There’s also an episode I recall in which Riker spent some time aboard a Klingon ship and he learned to enjoy Klingon food. So that might explain why Worf is the only one who lives those eggs.
Yeah, I definitely remember that one. Maybe he’s taste-blind.
If I encounter a cuisine that’s famously hated by another group, and I’m feeding it to members of that other group, I warn them first. I’m not going to make durian custard for a bunch of Minnesotans without telling them what the fruit is first; nor will I make Klingon cuisine for a bunch of humans without contextualizing the meal.
I kinda like the idea that he has no idea what good food tastes like, doesn’t realize his shortcomings, and has built himself up in his own mind as some sort of master of subtlety and flavor. It seems very Riker
Yeah, I was watching one of the “The Trouble With Troi’s Mother” episodes, and it seems that when Picard is playing private eye on the holodeck, he’s got a huge bar tab because he keeps forgetting to include currency in his costume.
Not to extend a hijack, but it always bugged me that vaporizing a person in the ST universe just caused them to rather benignly evaporate. More likely, seems to me, would be something akin to a steam boiler explosion, with a blast radius of twenty meters or so. Definitely something one would not want to do in an enclosed space.

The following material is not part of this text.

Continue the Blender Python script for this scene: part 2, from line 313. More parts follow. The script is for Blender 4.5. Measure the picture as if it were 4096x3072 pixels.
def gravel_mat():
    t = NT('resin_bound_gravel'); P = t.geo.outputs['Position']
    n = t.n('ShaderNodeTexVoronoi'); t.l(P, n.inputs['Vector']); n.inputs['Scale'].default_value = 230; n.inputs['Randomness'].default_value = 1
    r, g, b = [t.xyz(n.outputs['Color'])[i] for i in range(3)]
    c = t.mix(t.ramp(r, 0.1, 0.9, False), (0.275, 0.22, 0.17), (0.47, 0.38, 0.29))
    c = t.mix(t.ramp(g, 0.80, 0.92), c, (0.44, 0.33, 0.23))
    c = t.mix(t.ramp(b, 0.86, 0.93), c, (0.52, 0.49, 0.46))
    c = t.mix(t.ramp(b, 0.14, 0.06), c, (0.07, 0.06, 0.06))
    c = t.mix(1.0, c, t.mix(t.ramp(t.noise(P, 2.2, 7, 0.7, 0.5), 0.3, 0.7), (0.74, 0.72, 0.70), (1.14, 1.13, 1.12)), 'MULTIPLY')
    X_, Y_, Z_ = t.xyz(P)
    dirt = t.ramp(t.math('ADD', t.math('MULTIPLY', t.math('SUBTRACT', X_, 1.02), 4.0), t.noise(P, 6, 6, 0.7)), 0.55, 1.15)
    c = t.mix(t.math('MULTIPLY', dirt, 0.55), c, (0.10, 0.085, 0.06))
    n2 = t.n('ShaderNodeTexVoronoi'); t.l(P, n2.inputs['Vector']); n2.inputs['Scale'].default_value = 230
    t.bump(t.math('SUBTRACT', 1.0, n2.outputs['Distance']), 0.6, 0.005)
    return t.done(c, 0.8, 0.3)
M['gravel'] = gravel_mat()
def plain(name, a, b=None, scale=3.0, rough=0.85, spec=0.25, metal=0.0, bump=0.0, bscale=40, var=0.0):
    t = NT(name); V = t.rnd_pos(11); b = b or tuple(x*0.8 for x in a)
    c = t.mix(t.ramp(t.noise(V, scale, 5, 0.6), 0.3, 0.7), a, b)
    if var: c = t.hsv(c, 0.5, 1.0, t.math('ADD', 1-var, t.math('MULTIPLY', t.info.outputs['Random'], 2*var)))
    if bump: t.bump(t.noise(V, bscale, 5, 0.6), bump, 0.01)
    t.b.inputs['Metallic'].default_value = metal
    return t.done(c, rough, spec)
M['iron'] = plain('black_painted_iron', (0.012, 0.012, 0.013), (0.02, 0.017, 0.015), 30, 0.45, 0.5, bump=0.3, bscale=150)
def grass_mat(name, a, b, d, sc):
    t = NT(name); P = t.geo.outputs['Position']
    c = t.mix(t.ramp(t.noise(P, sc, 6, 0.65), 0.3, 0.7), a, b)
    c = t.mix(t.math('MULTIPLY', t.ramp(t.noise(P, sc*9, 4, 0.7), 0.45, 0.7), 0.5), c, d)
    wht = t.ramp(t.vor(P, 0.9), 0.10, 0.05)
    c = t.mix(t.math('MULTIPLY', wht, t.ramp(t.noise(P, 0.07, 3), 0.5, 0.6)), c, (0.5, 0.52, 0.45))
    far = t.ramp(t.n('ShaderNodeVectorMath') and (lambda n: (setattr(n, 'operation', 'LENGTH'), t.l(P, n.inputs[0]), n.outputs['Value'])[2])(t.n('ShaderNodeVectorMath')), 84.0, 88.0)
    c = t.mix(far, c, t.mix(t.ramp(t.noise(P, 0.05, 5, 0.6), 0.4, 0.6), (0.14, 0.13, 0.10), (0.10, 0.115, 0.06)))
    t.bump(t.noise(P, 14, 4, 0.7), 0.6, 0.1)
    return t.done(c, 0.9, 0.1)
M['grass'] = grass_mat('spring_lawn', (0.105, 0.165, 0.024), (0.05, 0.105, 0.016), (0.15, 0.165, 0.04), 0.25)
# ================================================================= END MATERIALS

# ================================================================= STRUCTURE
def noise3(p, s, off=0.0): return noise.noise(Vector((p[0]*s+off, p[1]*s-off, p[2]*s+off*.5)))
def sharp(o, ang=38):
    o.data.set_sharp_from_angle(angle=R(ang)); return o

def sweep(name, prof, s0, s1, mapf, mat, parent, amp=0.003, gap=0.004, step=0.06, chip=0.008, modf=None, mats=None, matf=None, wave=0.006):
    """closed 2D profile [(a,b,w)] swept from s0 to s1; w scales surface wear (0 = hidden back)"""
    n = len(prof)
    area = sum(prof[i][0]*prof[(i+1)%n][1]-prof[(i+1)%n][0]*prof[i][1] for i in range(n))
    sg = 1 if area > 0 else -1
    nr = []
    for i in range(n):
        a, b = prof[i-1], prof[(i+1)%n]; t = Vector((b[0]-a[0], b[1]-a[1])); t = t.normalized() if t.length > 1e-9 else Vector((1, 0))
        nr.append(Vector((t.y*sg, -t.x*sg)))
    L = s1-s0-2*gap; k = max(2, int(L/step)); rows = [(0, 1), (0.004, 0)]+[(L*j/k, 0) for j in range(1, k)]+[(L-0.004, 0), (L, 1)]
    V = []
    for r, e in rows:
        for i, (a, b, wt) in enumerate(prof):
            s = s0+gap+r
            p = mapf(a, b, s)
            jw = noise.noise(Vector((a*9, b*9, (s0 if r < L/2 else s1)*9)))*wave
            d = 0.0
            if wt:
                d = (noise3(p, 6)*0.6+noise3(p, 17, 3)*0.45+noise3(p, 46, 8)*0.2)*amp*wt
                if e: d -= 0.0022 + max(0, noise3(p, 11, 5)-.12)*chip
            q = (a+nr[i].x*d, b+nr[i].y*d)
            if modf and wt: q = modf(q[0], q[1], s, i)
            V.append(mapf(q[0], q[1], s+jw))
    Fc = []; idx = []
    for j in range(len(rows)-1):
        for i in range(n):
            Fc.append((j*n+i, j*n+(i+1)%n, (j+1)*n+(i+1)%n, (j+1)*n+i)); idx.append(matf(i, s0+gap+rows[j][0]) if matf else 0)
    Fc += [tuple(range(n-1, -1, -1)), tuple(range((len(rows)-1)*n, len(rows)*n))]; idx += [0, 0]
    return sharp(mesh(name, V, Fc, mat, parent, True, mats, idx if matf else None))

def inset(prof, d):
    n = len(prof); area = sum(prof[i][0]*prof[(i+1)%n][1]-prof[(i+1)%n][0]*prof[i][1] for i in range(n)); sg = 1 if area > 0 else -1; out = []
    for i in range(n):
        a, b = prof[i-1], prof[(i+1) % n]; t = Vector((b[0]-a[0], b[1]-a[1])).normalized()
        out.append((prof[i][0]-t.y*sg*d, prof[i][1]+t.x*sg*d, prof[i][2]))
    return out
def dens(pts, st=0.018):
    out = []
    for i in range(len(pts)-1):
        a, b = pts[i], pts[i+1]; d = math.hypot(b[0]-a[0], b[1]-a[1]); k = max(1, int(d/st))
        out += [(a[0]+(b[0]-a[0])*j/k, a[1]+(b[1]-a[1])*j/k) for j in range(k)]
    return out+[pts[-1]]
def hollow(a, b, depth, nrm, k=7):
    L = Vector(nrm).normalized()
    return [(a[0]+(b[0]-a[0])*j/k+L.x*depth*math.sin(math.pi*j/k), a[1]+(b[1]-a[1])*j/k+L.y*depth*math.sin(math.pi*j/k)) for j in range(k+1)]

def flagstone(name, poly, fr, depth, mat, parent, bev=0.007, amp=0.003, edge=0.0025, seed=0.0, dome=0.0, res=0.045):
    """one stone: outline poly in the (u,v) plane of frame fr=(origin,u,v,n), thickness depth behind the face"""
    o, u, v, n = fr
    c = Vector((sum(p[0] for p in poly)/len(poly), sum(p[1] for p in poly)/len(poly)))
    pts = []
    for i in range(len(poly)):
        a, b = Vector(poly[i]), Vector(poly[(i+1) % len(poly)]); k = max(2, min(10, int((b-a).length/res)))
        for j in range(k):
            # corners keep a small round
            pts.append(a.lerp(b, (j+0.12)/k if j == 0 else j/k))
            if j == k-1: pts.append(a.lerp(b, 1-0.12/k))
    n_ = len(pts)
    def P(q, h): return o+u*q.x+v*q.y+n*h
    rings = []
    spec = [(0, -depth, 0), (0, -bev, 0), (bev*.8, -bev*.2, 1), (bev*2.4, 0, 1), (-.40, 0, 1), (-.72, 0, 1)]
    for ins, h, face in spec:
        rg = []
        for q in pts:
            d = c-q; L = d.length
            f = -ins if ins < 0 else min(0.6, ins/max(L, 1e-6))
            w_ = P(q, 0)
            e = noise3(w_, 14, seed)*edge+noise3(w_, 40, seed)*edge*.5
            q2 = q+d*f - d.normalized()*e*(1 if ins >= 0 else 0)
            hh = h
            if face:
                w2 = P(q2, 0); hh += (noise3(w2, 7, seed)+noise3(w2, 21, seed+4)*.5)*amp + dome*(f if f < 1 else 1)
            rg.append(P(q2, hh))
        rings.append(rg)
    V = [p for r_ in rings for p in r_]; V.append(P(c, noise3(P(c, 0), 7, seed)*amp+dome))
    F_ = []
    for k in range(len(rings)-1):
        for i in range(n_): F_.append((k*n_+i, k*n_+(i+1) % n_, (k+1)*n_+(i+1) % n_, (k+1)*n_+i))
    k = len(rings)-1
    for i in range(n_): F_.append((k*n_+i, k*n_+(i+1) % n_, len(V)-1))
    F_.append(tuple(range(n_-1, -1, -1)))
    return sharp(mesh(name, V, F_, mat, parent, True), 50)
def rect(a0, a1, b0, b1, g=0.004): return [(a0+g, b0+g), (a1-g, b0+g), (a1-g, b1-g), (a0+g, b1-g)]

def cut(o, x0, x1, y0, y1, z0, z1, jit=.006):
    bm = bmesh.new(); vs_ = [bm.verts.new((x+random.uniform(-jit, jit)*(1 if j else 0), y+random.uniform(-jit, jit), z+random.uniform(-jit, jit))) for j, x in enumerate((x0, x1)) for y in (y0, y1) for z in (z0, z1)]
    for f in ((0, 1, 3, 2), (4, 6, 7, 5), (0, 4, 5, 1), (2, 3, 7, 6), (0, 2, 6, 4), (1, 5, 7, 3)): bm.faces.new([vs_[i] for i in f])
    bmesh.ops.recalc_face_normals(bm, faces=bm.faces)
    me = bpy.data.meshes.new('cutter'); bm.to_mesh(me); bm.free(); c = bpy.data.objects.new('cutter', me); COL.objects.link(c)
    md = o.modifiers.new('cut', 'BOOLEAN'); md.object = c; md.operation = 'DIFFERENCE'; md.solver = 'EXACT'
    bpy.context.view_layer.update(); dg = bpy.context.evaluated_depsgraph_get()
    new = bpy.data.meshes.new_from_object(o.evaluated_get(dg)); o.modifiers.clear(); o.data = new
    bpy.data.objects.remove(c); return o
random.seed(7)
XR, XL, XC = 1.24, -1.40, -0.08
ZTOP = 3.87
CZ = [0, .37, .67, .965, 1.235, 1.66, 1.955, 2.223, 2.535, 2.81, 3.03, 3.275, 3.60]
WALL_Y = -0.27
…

“All phasers emit a beam of energy similar to the light beam emitted by a Laser [sic], but of a pulsating nature that can be “phased” to interfere or interact with the wave pattern of any molecular form. … They can be set to dematerialize (converting matter into energy), disrupt (breaking down cohesion), heat (increasing molecular velocity), or stun (neural impact).”
Actually, an exceedingly large nuclear device. If the reason a person disappears when he’s shot by a phaser is because he has been completely converted to energy, the energy released would be over 1 billion megatons of TNT. The largest nuclear device ever detonated in real life, the Tsar bomb, released about 60 megatons.
Whoops, correction, I was off by a factor of a million there (computed tons of TNT instead of megatons). The explosion would actually be around 1000 megatons, which is still more than 10 times the size of the Tsar bomb.
Incidentally, I’m making a plain omelette right now. I’m going to use it as a ‘tortilla’ for a sausage-and-cheese wrap. (Basically a sausage-and-cheese omelette rolled up with the ends closed so I can eat it like a burrito.)